Part of the problem of innovation is even agreeing on what we mean. It’s a term that gets thrown around by businesses of all types (not to mention gurus eager to sell their latest book).
It sounds good. Who doesn’t want to be innovative?
We could look at one of the standard definitions such as the OECD’s version: innovation, they say, is “the implementation of a new or significantly improved product (good or service) or process, a new marketing method, or a new organizational method in business practices, workplace organization or external relations.”
But does this get us to anything practical?
For the purposes of this article, we’ll split out innovation by its proximity to the core business. This gives us three main strategies:
Each demands a different approach. And each will deliver very different results. We’ll present an overview below.
Sustaining innovation centers around delivering improved performance across existing products. It’s about upgrades and new versions—the latest smartphone, a new colorway of sports shoe etc.
This kind of innovation builds on the business’s current processes and cost structures. Companies tend to use in-house teams who’ll iterate new offerings based on customer feedback and market demand.
The results will sit firmly in the core organization however. We won’t see a new business emerge as a result.

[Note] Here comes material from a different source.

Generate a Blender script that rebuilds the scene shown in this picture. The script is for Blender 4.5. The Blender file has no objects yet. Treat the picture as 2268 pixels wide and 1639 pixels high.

The good news here is that these innovations will be built around in-depth product and customer knowledge. As such, this is relatively low risk. It’s more of the same but better (and potentially cheaper or more profitable depending on business focus).
The not-so-good news is that these approaches rarely produce anything ground-breaking. It’s the Innovator’s Dilemma writ large. You can get this right and still fall victim to a fast-moving competitor who takes a very different approach.
At the other end of the proximity spectrum is the detached (or non-adjacent) approach. This is the classic territory of the dream-big, blue-skies innovation team. Nothing is off-limits.
At this level, proposed innovations need have very little to do with the core business. The result will typically be a new standalone business selling new products and services to new customers.
But as Clayton Christensen points out, of the nearly 30,000 new products introduced each year, 95% fail. Other statistics indicate around a 90% failure rate for new startups.
The odds are not stacked in your favor.
While detached innovation offers the promise of a wide-open playing field, it has a significant drawback.
It typically ignores what the business already knows about its markets and customers. The whole idea is to break free in a completely new direction. But this demands the new entity invests in customer research, talented people, and new capabilities. This will cost significant time and money.
It is very high risk.
In the middle we find adjacent innovation. This focuses on creating new product offerings and business models that are in the same orbit as the organization’s core.
Unlike sustaining innovation, adjacent approaches do represent a significant shift away from an organization’s traditional business.
While the resulting products and services will be able to leverage the capabilities and assets of the core business, they will be an entirely new offering in the market.
This is key. Close but not too close.
New ventures should be able to be kept separate from the legacy business (but not so separate that they can’t benefit from the parent’s protection and support)
As with all innovation, failure rates will still be significant. Those who succeed will spread their bets, especially in the early phases. The trick is to be ruthless about what’s allowed to continue (and receive additional investment) and what gets killed off.
This demands high-quality data and in-depth experience.
No innovation is risk-free. Risk is the nature of the beast.
Making it work demands finding the sweet spot between overly cautious iteration (as seen with too many sustaining innovation programs) and reckless abandon (detached innovation, we’re looking at you).
In our experience, for most businesses most of the time, adjacent innovation offers the greatest results for the investment involved.